Monday morning at the market. Coffee cuts through the heavy haze. Buy melons and grapefruit, feta cheese and olives, a block of freshly chopped butter and home-made jam. I want local cognac in a presentation box and sausages sold by a man with an Asterix moustache. Stop to mark the exact point tiles touch sky. Tune out the crowd and track fat pigeons reinforcing nests and house martins dancing through hot air. Lost near the watches and silk underwear. Plagued by a sinister hoverfly. It is said: "I think you're going to be courted by that hoverfly for the rest of your life, until the day you kill it." Stop to stuff crayfish and crab in a cafe. The cafe has a dark interior and a beautiful barmaid with a Florentine face. I have crushed ice in a glass, choose a liquor and add it. A ceiling fan cuts shadows across the floor. Later: cycle home. Sun sears. Heat ripples the road's surface. I cycle round a roundabout the wrong way.

The beach is our territory in a matter of days. There is: a school party crabbing on the reef, shells piled like shattered Morano glass, a woven bag full of food, sunlight along waves. The sky streaked with fire; ripped up by air sea rescue. The swell picks up; yachts sail toward the shore. Waves thunder along thin tectonic plates, under hostile sky. The sun goes down. Later on, the streets are loud and lovely. Stray euros fed into pinball machines and shooting games and cash otherwise wasted wisely on a racing track, cigarettes, food, wine, and spirits. A one-armed wine-sodden gent operates a merry-go-round as Let it Bleed seeps from leaky speakers. A girl falls into a fountain and shows us nice knickers and no bra. Big blazing eyes down the street. Cars slash past. Flies hit lights. On a magazine cover: INFIDELITEE (go Adjani!) can we be serious for a second? "Well, I'm wearing shorts and drinking something I've never heard of, so..."

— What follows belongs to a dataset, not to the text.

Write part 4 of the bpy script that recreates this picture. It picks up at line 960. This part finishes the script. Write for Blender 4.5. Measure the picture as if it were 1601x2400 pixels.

Night evolves: we slowly run out of cigarettes and wander home along winding roads with bugs and crickets making out in dry grass banks. In the humid night air the lamplight's hum. Into new hours, and lavender, spruce, wild flowers. White stucco walls and breeze blocks and plaster and terracotta tiles all cold in the cooling AM air. Marilyn Monroe is singing. She's washing sand out of her hair. She's wrapped up in a white towel. Then a mist of perfume. Like her with the eyes: give her a gladioli for her lack of effort and its effect. Very juicy strawberries and peaches and double cream from a French farm staining teeth and lips: that's the sweetest thing to kiss. Away from swimming pools and silent towns. We dispense hours in luxury before things clarify.